Les géants français du nucléaire Orano (ex-Areva), de la mine Eramet avec Suez et du recyclage Veolia ont aussi lancé des projets pilotes. Eramet envisageait un projet d'usine dans le "vallée des batteries" du Nord de la France d'ici 2025, avant de le suspendre en octobre 2024 "faute de montée en puissance en Europe des usines de batteries et de leurs composants". Son objectif était de traiter 50 000 tonnes de modules de batteries par an, soit environ 25 000 tonnes de "black mass", ce qui permettrait d'alimenter environ 10% du marché européen des batteries pour automobiles électriques.
Les doutes sur la viabilité de la filière
Si les professionnels savent déjà faire, les composants étant souvent les mêmes que ceux des batteries des téléphones et des ordinateurs, de nombreux doutes subsistent.
Les technologies de batteries lithium-ion des véhicules électriques ne contiennent par exemple pas toutes du cobalt, qui est l'un des minerais à la plus forte valeur.
Aussi, le déploiement de voitures électriques étant récent, peu de batteries ont atteint leur fin de vie. L’absence de volume suffisant de batteries à traiter fait qu'il n’existe pas encore de réelle filière industrielle de recyclage. Les quelques usines déjà ouvertes peuvent toutefois déjà effectuer des opérations sur les rebuts de fabrication des batteries actuellement produites.
Enfin, la filière en devenir devra pouvoir s’adapter à la diversité et à l'évolution des technologies de batteries - qui ne sont pas encore matures, sans pour autant multiplier les procédés de recyclage.
Le modèle économique reste à prouver.
Il se pourrait même que certains matériaux rares et chers soient remplacés par d'autres bien plus abondants, et que la filière du recyclage ne soit pas viable à moyen-terme. On peut notamment citer les espoirs des batteries au lithium-métal et même celles sodium-ion.
Mais la responsable de l'environnement de Northvolt Emma Nehrenheim l'affirme : "Toutes les prévisions qu'on avait jusqu'à maintenant étaient en dessous de la réalité."
Enjeux technologiques, économiques et industriels
Les capacités cumulées de toutes les batteries lithium-ion fabriquées dans le monde ont été multipliées par 80 entre 2000 et 2018 ; et les deux tiers de ces capacités(3) étaient utilisées pour les véhicules électriques. Le développement de la mobilité électrique devrait multiplier le besoin en batteries par 17 entre 2019 et 2030, selon l’Agence internationale de l’énergie(4).
Alors qu'en parallèle, l'industrie européenne dispose d'un faible accès aux métaux critiques, le recyclage des batteries et de ses matériaux devrait bien devenir stratégique dans les années à venir.
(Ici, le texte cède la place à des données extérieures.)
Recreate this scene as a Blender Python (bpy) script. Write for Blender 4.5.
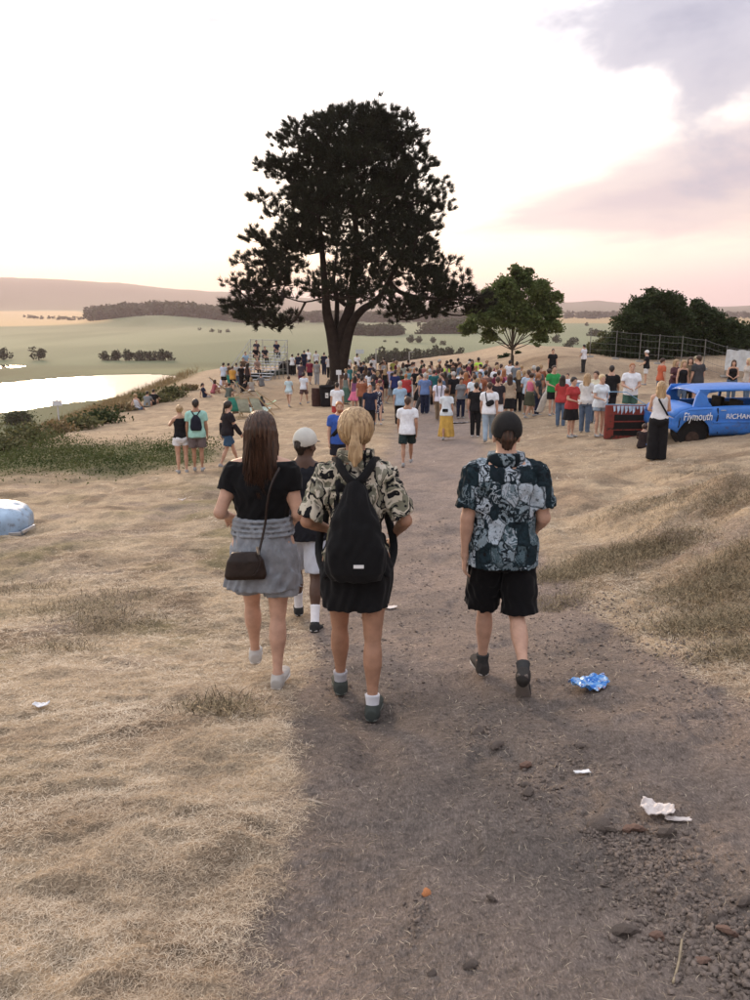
import bpy, math, random
import numpy as np
from mathutils import Vector, Matrix, Euler

for o in list(bpy.data.objects):
    bpy.data.objects.remove(o, do_unlink=True)
SC = bpy.context.scene
COL = SC.collection
rnd = random.Random(7)
rng = np.random.default_rng(11)

# ------------------------------------------------------------------ camera
VFOV = 2 * math.atan(500 / 809.0)
PITCH = math.atan(193 / 809.0)          # downwards
cam_d = bpy.data.cameras.new('camera')
cam_d.sensor_fit = 'VERTICAL'
cam_d.sensor_height = 24
cam_d.lens = 12 / math.tan(VFOV / 2)
cam_d.clip_start = 0.05
cam_d.clip_end = 60000
cam = bpy.data.objects.new('camera', cam_d)
COL.objects.link(cam)
cam.location = (0, 0, 0)
cam.rotation_euler = (math.pi / 2 - PITCH, 0, 0)
SC.camera = cam

# ------------------------------------------------------------------ sky, sun, exposure
SUN_EL = math.radians(11.0)
SUN_AZ = math.radians(-24.0)            # ahead and to the left, low
world = bpy.data.worlds.new('World')
SC.world = world
world.use_nodes = True
wt = world.node_tree
wt.nodes.clear()


class NT:
    """small helper round a node tree"""
    def __init__(s, tree):
        s.t = tree

    def n(s, typ, **kw):
        nd = s.t.nodes.new(typ)
        for k, v in kw.items():
            if k == 'inp':
                for kk, vv in v.items():
                    nd.inputs[kk].default_value = vv
            else:
                setattr(nd, k, v)
        return nd

    def l(s, a, b):
        s.t.links.new(a, b)

    def math(s, op, a, b=None, c=None, clamp=False):
        nd = s.t.nodes.new('ShaderNodeMath')
        nd.operation = op
        nd.use_clamp = clamp
        for i, v in enumerate((a, b, c)):
            if v is None:
                continue
            if isinstance(v, (int, float)):
                nd.inputs[i].default_value = v
            else:
                s.l(v, nd.inputs[i])
        return nd.outputs[0]

    def mix(s, fac, a, b, mode='MIX'):
        nd = s.t.nodes.new('ShaderNodeMix')
        nd.data_type = 'RGBA'
        nd.blend_type = mode
        for i, v in ((0, fac), (6, a), (7, b)):
            if isinstance(v, (int, float)):
                nd.inputs[i].default_value = v
            elif isinstance(v, (tuple, list)):
                nd.inputs[i].default_value = (*v[:3], 1)
            else:
                s.l(v, nd.inputs[i])
        return nd.outputs[2]

    def ramp(s, fac, stops, interp='LINEAR'):
        nd = s.t.nodes.new('ShaderNodeValToRGB')
        nd.color_ramp.interpolation = interp
        e = nd.color_ramp.elements
        while len(e) > 1:
            e.remove(e[-1])
        for i, (p, c) in enumerate(stops):
            el = e[0] if i == 0 else e.new(p)
            el.position = p
            el.color = (*c[:3], 1) if isinstance(c, (tuple, list)) else (c, c, c, 1)
        s.l(fac, nd.inputs[0])
        return nd.outputs[0]

    def noise(s, vec, scale, detail=3, rough=.55, dist=0.0):
        nd = s.n('ShaderNodeTexNoise', inp={'Scale': scale, 'Detail': detail, 'Roughness': rough, 'Distortion': dist})
        if vec is not None:
            s.l(vec, nd.inputs['Vector'])
        return nd

    def mapping(s, vec, scale=(1, 1, 1), rot=(0, 0, 0), loc=(0, 0, 0)):
        nd = s.n('ShaderNodeMapping')
        nd.inputs['Scale'].default_value = scale
        nd.inputs['Rotation'].default_value = rot
        nd.inputs['Location'].default_value = loc
        s.l(vec, nd.inputs['Vector'])
        return nd.outputs[0]


W = NT(wt)
tc = W.n('ShaderNodeTexCoord')
D = tc.outputs['Generated']
sep = W.n('ShaderNodeSeparateXYZ')
W.l(D, sep.inputs[0])
dx, dy, dz = sep.outputs
nish = W.n('ShaderNodeTexSky', sky_type='NISHITA')
nish.sun_disc = False
nish.sun_elevation = SUN_EL
nish.sun_rotation = SUN_AZ
nish.dust_density = 2.5
nisc = W.n('ShaderNodeVectorMath', operation='SCALE')
W.l(nish.outputs[0], nisc.inputs[0])
nisc.inputs['Scale'].default_value = 1.0
# thin bright veil over the physical sky: colours by height above the horizon
veil_w = W.ramp(dz, [(0, (12.5, 8.6, 6.8)), (.035, (16.5, 12.4, 8.6)), (.08, (17, 14.6, 11.8)), (.2, (15.8, 15.0, 14.4)), (.5, (15, 14.6, 15)), (1, (13.0, 13.4, 14.6))])
veil_e = W.ramp(dz, [(0, (7.2, 6.0, 7.0)), (.03, (9.4, 7.4, 7.6)), (.07, (14.0, 10.6, 8.6)), (.12, (15.5, 12.6, 8.6)), (.18, (14.5, 12.4, 10.6)), (.3, (13, 12.4, 12.8)), (1, (13.0, 13.4, 14.6))])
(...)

La question de la disponibilité de ces matériaux est toutefois complexe à appréhender : d’une part, la valeur des réserves est soumise à des considérations géopolitiques et aux évolutions des techniques d’extraction ; d’autre part, les besoins en matériaux sont très sensibles aux hypothèses de prospectives : nombre de véhicules électriques, taille des batteries et évolutions technologiques.
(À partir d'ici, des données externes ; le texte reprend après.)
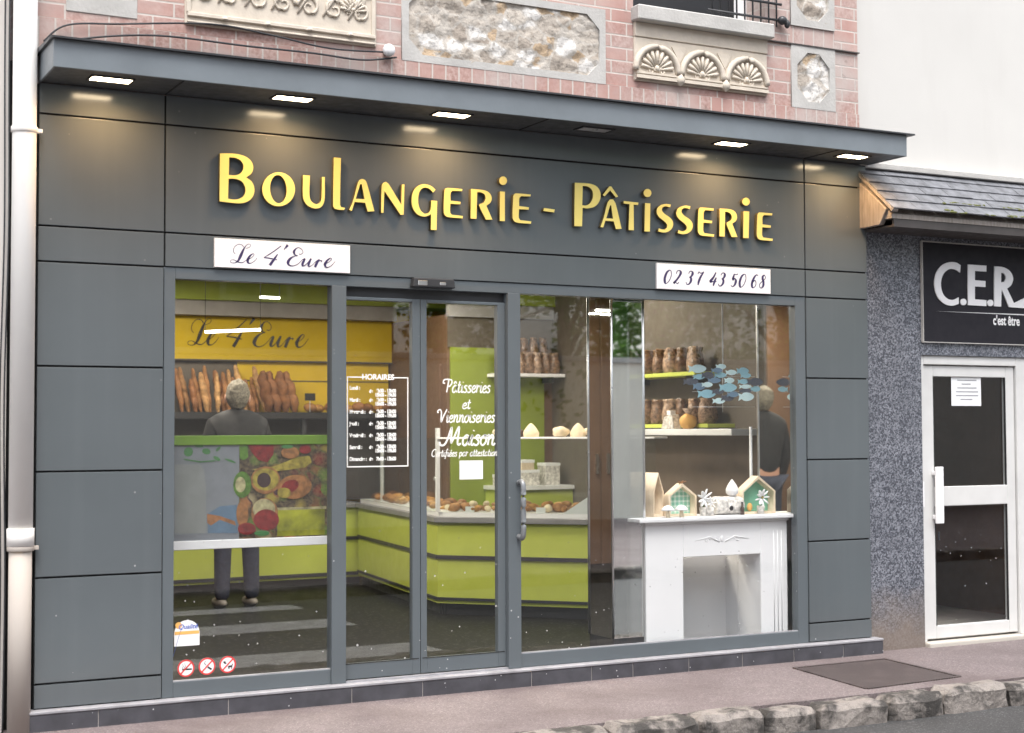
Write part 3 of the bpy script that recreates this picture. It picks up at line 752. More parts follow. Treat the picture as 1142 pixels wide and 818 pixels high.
# ------------------------------------------------------------------ downlights (real lamps)
def light(name, kind, loc, energy, col, size=.1, rot=(0, 0, 0), sy=None, spread=None):
    l = bpy.data.lights.new(name, kind); l.energy = energy; l.color = col
    if kind == 'AREA':
        l.size = size
        if sy: l.shape = 'RECTANGLE'; l.size_y = sy
        if spread: l.spread = spread
    o = bpy.data.objects.new(name, l); COL.objects.link(o); o.location = loc; o.rotation_euler = rot
    return o
DL = [(1.802, 'lit square downlight above the left corner panel, nearest the downpipe', 1), (2.80, 'lit square downlight above the yellow letters B and o', 1), (3.773, 'lit square downlight above the yellow letters N and G', 1),
      (4.742, 'unlit grey downlight in the canopy above the yellow P', 0), (5.768, 'lit square downlight above the last letters of the yellow sign', 1), (6.77, 'lit square downlight at the far right end of the canopy', 1)]
for X, lab, on in DL:
    Y = -.225
    t = thing('downlight', (X, Y, cz0), lab, 'downlight', 'recessed downlights under the canopy')
    mb = MB(); s, w = .115, .02
    mb.box(X-s, X+s, Y-.062, Y-.05, cz0-.008, cz0+.002).box(X-s, X+s, Y+.05, Y+.062, cz0-.008, cz0+.002)
    mb.box(X-s, X-s+.012, Y-.05, Y+.05, cz0-.008, cz0+.002).box(X+s-.012, X+s, Y-.05, Y+.05, cz0-.008, cz0+.002)
    mb.build('rim', 'dark', t, .001)
    MB().box(X-s+.012, X+s-.012, Y-.05, Y+.05, cz0-.0045, cz0-.001).build('lens', 'lamp' if on else 'off', t)
    if on:
        lo = light('lamp', 'AREA', (0, 0, -.012), 1.8, (1, .54, .20), .19, sy=.09, spread=R(150)); lo.parent = t

# ------------------------------------------------------------------ yellow lettering (traced outlines, solid letters)
def tr(pts, s, ox, oy): return [(ox+p[0]/s, oy+p[1]/s) for p in pts]
LY = -.030
def onplane(pts): return [(lambda v: (v.x, v.z))(at(p[0], p[1], LY)) for p in pts]
def ellp(cx, cy, rx, ry, rot=0, n=36):
    c, s = math.cos(rot), math.sin(rot)
    return [(cx+rx*math.cos(a)*c-ry*math.sin(a)*s, cy+rx*math.cos(a)*s+ry*math.sin(a)*c) for a in [2*math.pi*k/n for k in range(n)]]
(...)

Plusieurs technologies de batteries coexistent déjà dans le cas des batteries lithium-ion, qui sont utilisées aujourd’hui dans l’immense majorité des véhicules électriques(5). Si toutes contiennent du lithium, les autres constituants varient : elles peuvent contenir soit du cobalt avec du nickel ou du manganèse, soit ne pas en contenir du tout dans le cas des technologies au fer-phosphate par exemple.
De plus, la composition chimique exacte de ces composants de stockage est difficile à identifier, puisqu'elle relève de la propriété industrielle. Sans compter les améliorations régulièrement apportées pour améliorer les performances.
Réduire les externalités négatives liées aux batteries
Les principaux matériaux impliqués dans la fabrication des batteries lithium-ion sont le lithium, le cobalt, le nickel, le manganèse et le graphite. Tous sont repérés comme des matériaux onéreux, présentant des risques de disponibilité et des risques environnementaux(6). Sans oublier les conditions de travail pour l'extraction dans certains pays(7).
C'est pourquoi les programmes de recherche européens se positionnent d’ailleurs dans cette direction en incluant la dimension environnementale dans le développement des batteries(8).
Les spécialistes s'accordent à dire qu'il faut d'abord prolonger la vie de ces batteries, mais aussi leur donner une deuxième vie afin de prolonger leur utilisation, et ainsi de diminuer leurs impacts environnementaux. Une utilisation comme stockage d’énergie connecté au réseau électrique est envisagée(9). RTE estime cependant que cette hypothèse n’est pas pertinente, ni d'un point de vue technique ni économique(10).
Les besoins pour assurer l'électrification du monde et abandonner les énergies fossiles sont tels qu'il faudra "aussi bien relancer des mines pour extraire de nouveaux métaux que développer le recyclage, tout en continuant à importer en Europe", rappelle Colin Mackey, représentant en Europe du géant minier Rio Tinto.
Plus généralement, c'est l’organisation même de notre mobilité qui doit être repensée – sortir du « tout voiture » – plutôt que de chercher à remplacer une technologie (le moteur thermique) par une autre (le moteur électrique).